::: Input rows
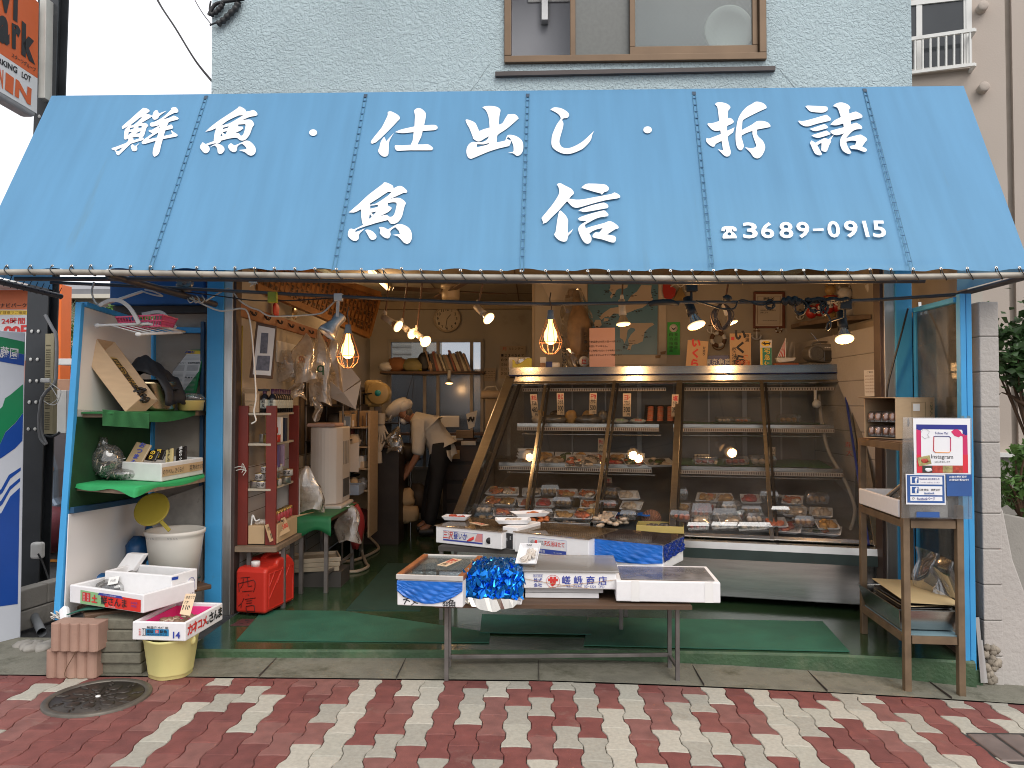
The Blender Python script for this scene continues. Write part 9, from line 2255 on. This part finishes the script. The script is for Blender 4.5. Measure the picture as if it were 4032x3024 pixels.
for k,(u_,v_,w_,d_,h_,m_,lb,rz)in enumerate(((1770,1640,.22,.1,.13,PAPER,'white printed carton on the back counter',.1),(1735,1650,.1,.1,.12,CREAMP,'cream carton behind the clerk on the back counter',-.1),(1830,1690,.2,.14,.09,WOOD,'weathered wooden box on the back counter',0),(1790,1705,.18,.12,.05,PAPER,'stack of pale papers on the back counter',.2),(1845,1725,.17,.12,.05,OLDFOAM,'low white basin with tools on the back counter',0),(1905,1715,.16,.12,.05,BLACK,'black bowl at the right end of the back counter',0),(1775,1770,.2,.14,.1,KRAFT,'brown paper bag below the countertop',.1))):
 p=PY(u_,v_+20,3.72);mb.cbox((p.x,3.76,max(p.z-h_/2,.2)),(w_,d_,h_),m_,rz);S('counter_item',mb,lb,'box' if k!=6 else 'bag',bev=.006)
mb.add([PY(1835,1630,3.7),PY(1880,1615,3.75),PY(1868,1680,3.7),PY(1845,1690,3.68)],[(0,3,2,1)],PAPER);mb.tube([PY(1842+3*k,1650+10*math.sin(k*1.3),3.69)for k in range(9)],.008,INK,5);S('printed_cloth',mb,'white cloth with looping black lines hanging by the back window','cloth',solid=.004)
for k,(q4,lb,ls)in enumerate((([(1968,1362),(2070,1362),(2068,1492),(1966,1490)],'large pale calendar on the back wall beside the partition',[('月',.1,.25,.04,.14,RED,0),('カレンダー',.35,.9,.04,.12,INK,0)]+[(str(i+1),.06+.13*(i%7),.15+.13*(i%7),.25+.14*(i//7),.33+.14*(i//7),INK,0)for i in range(31)]),([(1906,1450),(1952,1450),(1950,1500),(1905,1500)],'small calendar sheet by the back window edge',[(str(i+1),.06+.13*(i%7),.15+.13*(i%7),.2+.16*(i//7),.3+.16*(i//7),INK,0)for i in range(28)]),([(1912,1560),(1965,1555),(1962,1690),(1910,1700)],'pale sheets pinned below the paper roll',[]))):
 card('calendar' if k<2 else 'paper_sheet',lb,0,[PY(u,v,YB-.02-.02*k)for u,v in q4],ls,mat('old paper',(.46,.37,.27),.8,var=.08),'calendar' if k<2 else 'paper')
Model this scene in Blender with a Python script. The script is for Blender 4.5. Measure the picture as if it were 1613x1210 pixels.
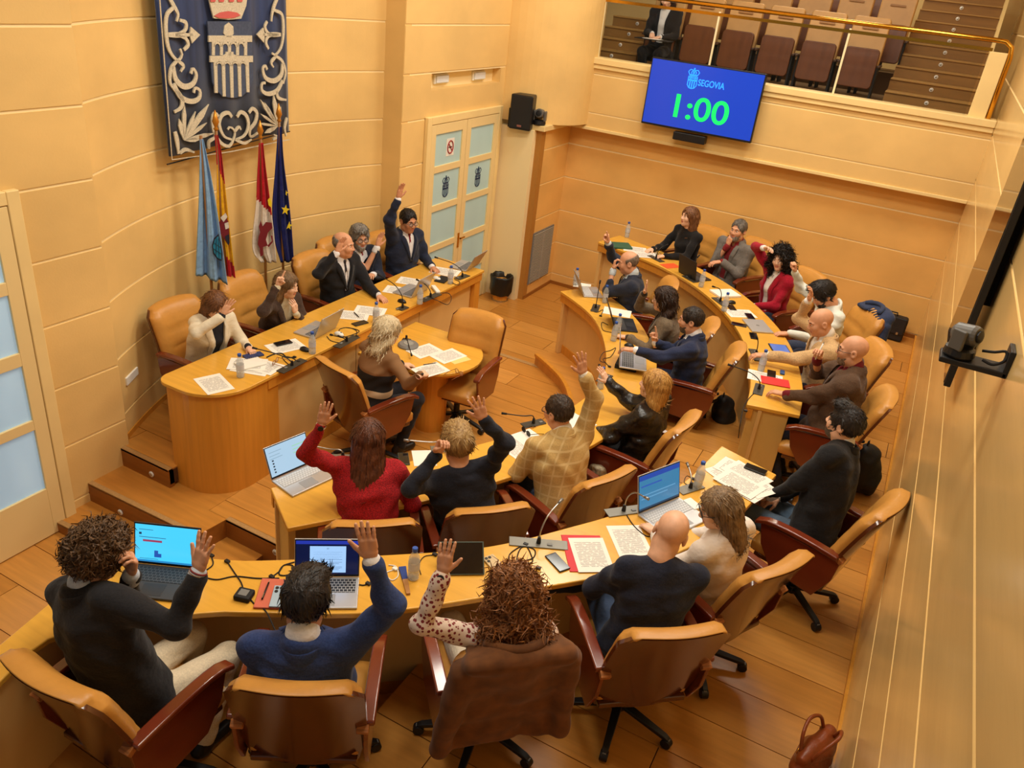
import bpy, bmesh, math, random
import numpy as np
from mathutils import Matrix, Vector

for _o in list(bpy.data.objects):
    bpy.data.objects.remove(_o)
SC = bpy.context.scene
COL = SC.collection
random.seed(7)
rng = np.random.default_rng(11)

# ------------------------------------------------------------------ camera
CAM_H = 3.65
FPX = 1255.58
def _rot():
    yaw, pit, roll = (math.radians(a) for a in (25.012, 27.26, 6.804))
    cy, sy, cp, sp = math.cos(yaw), math.sin(yaw), math.cos(pit), math.sin(pit)
    f = np.array([-sy*cp, cy*cp, -sp]); r = np.array([cy, sy, 0.0]); u = np.cross(r, f)
    c, s = math.cos(roll), math.sin(roll)
    return np.array([c*r + s*u, s*r - c*u, f])
CR = _rot()
cam_d = bpy.data.cameras.new('camera')
cam_d.sensor_fit = 'HORIZONTAL'; cam_d.sensor_width = 36.0
cam_d.lens = 36.0*FPX/1613.0
cam_d.clip_start = 0.05; cam_d.clip_end = 200
cam = bpy.data.objects.new('camera', cam_d); COL.objects.link(cam)
_m = Matrix.Identity(4)
for _i in range(3):
    _m[_i][0] = CR[0][_i]; _m[_i][1] = -CR[1][_i]; _m[_i][2] = -CR[2][_i]
_m[2][3] = CAM_H
cam.matrix_world = _m
SC.camera = cam

# surveying: the ray of the photograph through a pixel, met with a level / a plane
def ray(u, v):
    return CR.T @ np.array([(u-806.5)/FPX, (v-605.0)/FPX, 1.0])
def at(u, v, z):
    d = ray(u, v); t = (z-CAM_H)/d[2]
    return np.array([d[0]*t, d[1]*t, z])
def at_x(u, v, x):
    d = ray(u, v); return d*(x/d[0]) + np.array([0, 0, CAM_H])
def at_y(u, v, y):
    d = ray(u, v); return d*(y/d[1]) + np.array([0, 0, CAM_H])

# ------------------------------------------------------------------ light
SC.view_settings.view_transform = 'Standard'
SC.view_settings.look = 'None'
SC.view_settings.gamma = 1.0
SC.view_settings.use_curve_mapping = False
SC.view_settings.exposure = 0.27
W = bpy.data.worlds.new('world'); SC.world = W
W.use_nodes = True
W.node_tree.nodes['Background'].inputs[0].default_value = (1.0, 0.95, 0.88, 1)
W.node_tree.nodes['Background'].inputs[1].default_value = 0.13
def area_light(name, loc, size, power, color, target=None, sy=None):
    d = bpy.data.lights.new(name, 'AREA'); d.energy = power; d.color = color
    d.shape = 'RECTANGLE'; d.size = size; d.size_y = sy or size
    o = bpy.data.objects.new(name, d); COL.objects.link(o); o.location = loc
    if target is not None:
        o.rotation_euler = (Vector(target)-Vector(loc)).to_track_quat('-Z', 'Y').to_euler()
    return o
WARM = (1.0, 0.955, 0.84)
CEIL = 5.9
for _x, _y, _p in ((-3.0, 2.2, 54), (-1.2, 2.8, 46), (-2.5, 5.6, 72), (-0.8, 5.8, 62), (-3.0, 8.7, 66), (-1.0, 8.8, 66)):
    area_light('ceiling_lamp_light', (_x, _y, CEIL-0.05), 1.0, _p, WARM)
area_light('gallery_lamp_light', (-2.2, 13.5, 5.6), 1.2, 60, (1.0, 0.9, 0.72))

# ------------------------------------------------------------------ levels of the chamber
Z_OUT, Z_IN, Z_PIT, Z_DAIS, Z_STEP, Z_LOW = 0.0, -0.22, -0.36, -0.19, -0.53, -0.62
D_OUT, D_IN, D_DAIS, D_RND = 0.75, 0.53, 0.57, 0.38
XR = 0.525       # right wall
XL = -5.17       # left wall
YF = 10.95       # far wall

# ------------------------------------------------------------------ materials
def srgb(r, g, b):
    def f(c):
        c /= 255.0
        return c/12.92 if c <= 0.04045 else ((c+0.055)/1.055)**2.4
    return (f(r), f(g), f(b), 1.0)
MATS = {}
def mat(name, col, rough=0.5, metal=0.0, spec=0.5, noise=None, bump=None, coat=0.0, emit=None, alpha=1.0, trans=0.0, sheen=0.0, ior=1.45):
    """noise=(scale_xyz, strength, detail[, colour2]); bump=(scale_xyz, strength, distance)"""
    if name in MATS: return MATS[name]
    m = bpy.data.materials.new(name); m.use_nodes = True
    nt = m.node_tree; b = nt.nodes['Principled BSDF']
    c = srgb(*col)
    b.inputs['Base Color'].default_value = c
    b.inputs['Roughness'].default_value = rough
    b.inputs['Metallic'].default_value = metal
    b.inputs['Specular IOR Level'].default_value = spec
    b.inputs['Coat Weight'].default_value = coat
    b.inputs['Coat Roughness'].default_value = 0.12
    b.inputs['Alpha'].default_value = alpha
    b.inputs['Transmission Weight'].default_value = trans
    b.inputs['IOR'].default_value = ior
    if sheen: b.inputs['Sheen Weight'].default_value = sheen
    if emit is not None:
        b.inputs['Emission Color'].default_value = srgb(*emit[0]); b.inputs['Emission Strength'].default_value = emit[1]
    tc = None
    def coords(scale):
        nonlocal tc
        if tc is None: tc = nt.nodes.new('ShaderNodeTexCoord')
        mp = nt.nodes.new('ShaderNodeMapping'); mp.inputs['Scale'].default_value = scale
        nt.links.new(tc.outputs['Object'], mp.inputs['Vector']); return mp.outputs['Vector']
    if noise:
        tx = nt.nodes.new('ShaderNodeTexNoise'); tx.inputs['Scale'].default_value = 1.0; tx.inputs['Detail'].default_value = noise[2]
        nt.links.new(coords(noise[0]), tx.inputs['Vector'])
        rp = nt.nodes.new('ShaderNodeValToRGB')
        k = noise[1]
        if len(noise) > 3:
            c2 = srgb(*noise[3]); rp.color_ramp.elements[0].color = c2; rp.color_ramp.elements[1].color = c
        else:
            rp.color_ramp.elements[0].color = tuple(min(1, q*(1-k)) for q in c[:3])+(1,)
            rp.color_ramp.elements[1].color = tuple(min(1, q*(1+k)) for q in c[:3])+(1,)
        rp.color_ramp.elements[0].position = 0.3; rp.color_ramp.elements[1].position = 0.7
        nt.links.new(tx.outputs['Fac'], rp.inputs['Fac'])
        nt.links.new(rp.outputs['Color'], b.inputs['Base Color'])
    if bump:
        tx = nt.nodes.new('ShaderNodeTexNoise'); tx.inputs['Scale'].default_value = 1.0; tx.inputs['Detail'].default_value = 3
        nt.links.new(coords(bump[0]), tx.inputs['Vector'])
        bp = nt.nodes.new('ShaderNodeBump'); bp.inputs['Strength'].default_value = bump[1]; bp.inputs['Distance'].default_value = bump[2]
        nt.links.new(tx.outputs['Fac'], bp.inputs['Height'])
        nt.links.new(bp.outputs['Normal'], b.inputs['Normal'])
    MATS[name] = m
    return m
def cloth(name, col, k=0.25, sc=140, rough=0.92):
    return mat(name, col, rough, spec=0.25, noise=((sc, sc, sc), k, 3), bump=((9, 9, 14), 0.5, 0.03), sheen=0.1)

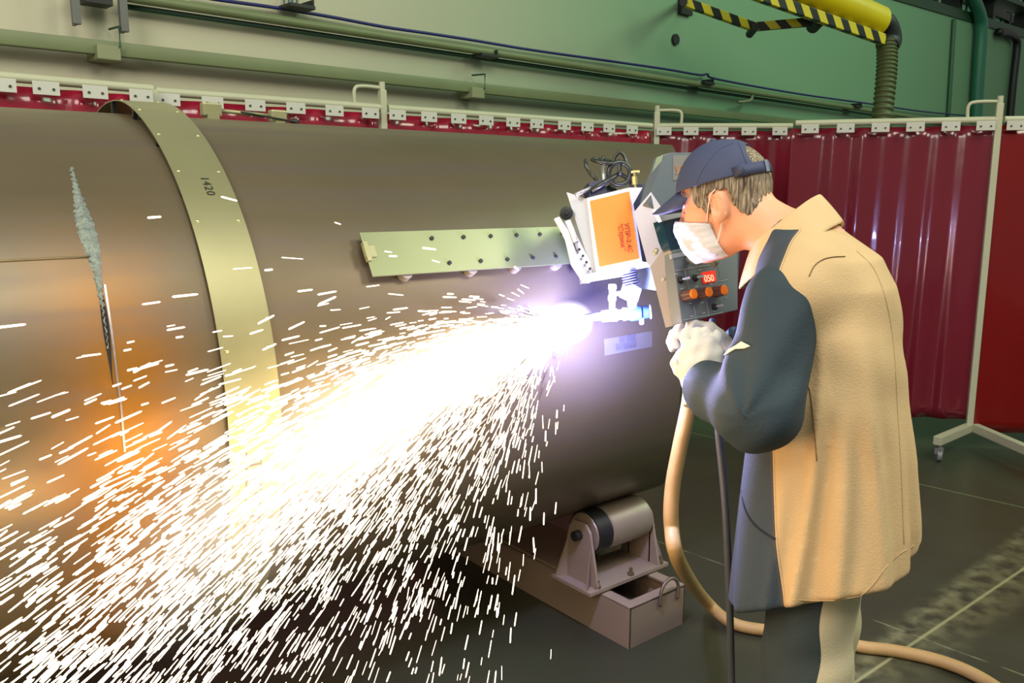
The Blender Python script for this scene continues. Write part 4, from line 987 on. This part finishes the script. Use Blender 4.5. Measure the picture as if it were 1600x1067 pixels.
# coat
def coat_material():
    m = mat('work_coat_cloth', (202, 174, 128), rough=0.85, var=0.08, vscale=7, bump=0.18, bscale=260)
    nt = m.node_tree; b = nt.nodes['Principled BSDF']; base = nt.nodes[m['mix']].outputs['Result']
    tc = nt.nodes.new('ShaderNodeTexCoord'); sp = nt.nodes.new('ShaderNodeSeparateXYZ'); nt.links.new(tc.outputs['Object'], sp.inputs[0])
    x, y, z = sp.outputs
    # navy front panels: forward of a gently curved side seam
    zz = math_node(nt, 'MULTIPLY', z, z)
    fb = math_node(nt, 'ADD', math_node(nt, 'MULTIPLY', z, COATF[1]), math_node(nt, 'ADD', math_node(nt, 'MULTIPLY', zz, COATF[2]), COATF[0]))
    dfr = math_node(nt, 'SUBTRACT', x, fb)
    navy = math_node(nt, 'GREATER_THAN', dfr, 0.0)
    hemseam = math_node(nt, 'LESS_THAN', math_node(nt, 'ABSOLUTE', math_node(nt, 'SUBTRACT', math_node(nt, 'ABSOLUTE', dfr), 0.004)), 0.0012)
    c = mixcol(nt, navy, base, (54, 66, 76))
    c = mixcol(nt, math_node(nt, 'MULTIPLY', hemseam, 0.35), c, (120, 84, 50))
    nt.links.new(c, b.inputs['Base Color']); return m
_z = np.array([.655, .863, 1.013, 1.3, 1.4]); _f = np.array([.028, .070, .082, .082, .078]); _c = np.polyfit(_z, _f, 2); COATF = (float(_c[2]), float(_c[1]), float(_c[0]))
TZ = np.array([.50, .66, .80, .95, 1.10, 1.22, 1.31, 1.37, 1.415, 1.455, 1.50])
TF = np.array([.000, .000, .000, .004, .018, .026, .036, .050, .078, .104, .130])
TA = np.array([.205, .200, .190, .174, .160, .152, .144, .126, .088, .062, .050])
TB = np.array([.250, .240, .226, .212, .208, .204, .190, .160, .118, .074, .060])
def torso(P):
    x, y, z = P.T
    cf, a, b_ = np.interp(z, TZ, TF), np.interp(z, TZ, TA), np.interp(z, TZ, TB)
    u, v = (x-cf)/a, y/b_; ang = np.arctan2(v, u)
    low = np.clip((1.05-z)/0.4, 0, 1)
    w = 0.010*low*np.sin(ang*5+1.0+z*2.5) + 0.004*low*np.sin(ang*11+z*6) + 0.003*np.sin(z*38+ang*3)*np.exp(-((z-1.2)/0.15)**2)
    w = w + 0.012*np.exp(-((z-1.10)/.10)**2)*np.exp(-((ang-2.2)/.35)**2)
    for a0, sl_, am, wd, z0_, z1_ in ((1.62, .5, .010, .07, .55, 1.22), (1.95, .25, .008, .08, .5, 1.1), (2.30, -.3, .011, .10, .5, 1.25), (2.75, -.15, .009, .09, .5, 1.05), (3.05, .1, .007, .10, .7, 1.3), (1.30, .2, .008, .06, .5, .95)):
        fade = np.clip((z-z0_)/.1, 0, 1)*np.clip((z1_-z)/.25, 0, 1)
        w = w + am*fade*(np.exp(-((ang-a0-sl_*(z-.9))/wd)**2) - 0.7*np.exp(-((ang-a0-wd*1.9-sl_*(z-.9))/wd)**2))
    p = 2.3; rr_ = (np.abs(u)**p + np.abs(v)**p)**(1/p)
    return (rr_-1)*np.minimum(a, b_)*0.92 - w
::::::
Determine how many lines of the listing above include the word "were", and report that number only.

- _Answer to this task_
3